According to Popovkin, “nobody is going to repeat the flight of US Apollo 11 and Russian Luna-16 and Luna-17”. “Those flights were not scientific, but political - who will be the first to step onto the Moon, who will be the first to bring a stone from the Moon. And programs were designed proceeding from that,” he said.

“Now, science knows much more about the Moon. We used to think there is no water there. It turned out that there is water in polar areas, and quite a lot - in form of ice. And water means life, energy store,” the Roskosmos head said.

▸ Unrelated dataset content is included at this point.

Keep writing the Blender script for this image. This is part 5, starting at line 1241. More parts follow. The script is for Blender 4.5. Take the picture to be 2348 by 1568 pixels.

He also said that at the end of 2015 or early in 2016 Russia is going to launch space vehicle Luna-Glob and train the landing in the polar area of the Moon. This will be followed by a major scientific program Luna-Resurs consisting of several stages, including research from the Moon’s orbit, as well as a major scientific complex with the task to land it on the Moon it, he said. “There will be also Moon-research vehicles. Work is underway to design equipment for sample retrieving, and not just from the surface but from a depth of two meters,” he added. “Besides, it must be designed ‘temperature resistant’ so that water elements of steam and ice don’t evaporate before we retrieve samples,” he said. “And finally all that has been retrieved must be brought back to Earth. This is an immediate task,” he added.

“A major problem is that it may happen so that the first who makes himself at home on the Moon will be the one to privatize it,” he added. “We are equally interested with Americans,” Popovkin admitted. “As a first step we would like to preserve all that exists on the Moon at the moment. Armstrong’s footprint, a Soviet Moon-research vehicle, remains of Luna-16. There is also our pennant lying somewhere there,” he added. “This is of course international jurisdiction, which must be updated. And such work is underway at UN’s Legal Subcommittee,” Popovkin reported.